快適に過ごすためには音への配慮も重要です。ハウスメーカーと相談して、なるべく上下の階で音が響かないよう部屋の配置を工夫しましょう。快適に過ごすには採光や風通しへの配慮が欠かせません。太陽の向きや周囲の建物の状況を踏まえて光を取り入れる窓の位置を決めるとよいでしょう。窓の位置は風通しにも影響を与えます。冷気を取り入れたいときは窓の位置を低くし、暖かい空気を外に出したければ窓を外にすると効率が良くなります。
光や風の取り入れに大きな影響を及ぼすのが玄関の位置です。どの方角で接道しているかによって玄関の向きが決まります。接道する方角に向けてドアを設置するのが一般的ですが、中が丸見えになる恐れがあるので、外構などで目隠しするとよいでしょう。
そして、多くの人が頭を悩ませるのが収納です。住宅設計時に機能的な収納を設置できれば、かなり物を納めやすくなります。パントリーで調理家電や食料を保管し、納戸やロフト、屋根裏収納を活用することで収納スペースを増やすことも可能です。
生活スタイルに合わせた注文住宅の間取り例
間取りと生活スタイルは密接なかかわりを持っています。家族のコミュニケーションを大事にしたいなら対面式キッチンがおすすめです。料理をしているときに壁側を向いてしまうタイプのキッチンでは、リビングにいる人と面と向かって話ができません。会話を楽しみつつ料理をしたいのであれば、相手の顔が見られる対面式キッチンがよいでしょう。また、小さな子どものいる家庭であれば、料理をしながらリビングの様子が見られる対面式が向いています。

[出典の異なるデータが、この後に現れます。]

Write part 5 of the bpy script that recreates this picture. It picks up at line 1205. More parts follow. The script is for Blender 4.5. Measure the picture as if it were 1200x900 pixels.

水回りを集約すると機能性が向上します。トイレや洗面、歯磨き、入浴などが近い場所にあると連続して使用できるため便利です。水回りが一カ所に集まっていると配管を短くできるためコストを削減できます。機能性や快適性をあまり考えず、デザインだけで間取りを考えると後悔してしまうかもしれません。水回りの場所が分散していれば無駄な移動が多くなります。
各部屋のコンセントの位置が使いずらいと、延長コードが必要になり部屋が片付きにくくなるでしょう。あとから移動させると余計なコストがかかるので、最初の段階で生活スタイルをイメージし、適切な場所に配置するのが望ましいです。
まとめ
今回は注文住宅の間取りの決め方のポイントを解説しました。注文住宅は自分で多くのことが決められる「夢の城」ですが、間取りに失敗すると延々と後悔し続けることになりかねません。間取りの優先順位や考え方を持っておくことは必要ですが、要所要所で住宅のプロであるハウスメーカー・工務店の意見を聞き、機能性と快適性を両立した住まいにすることが大切です。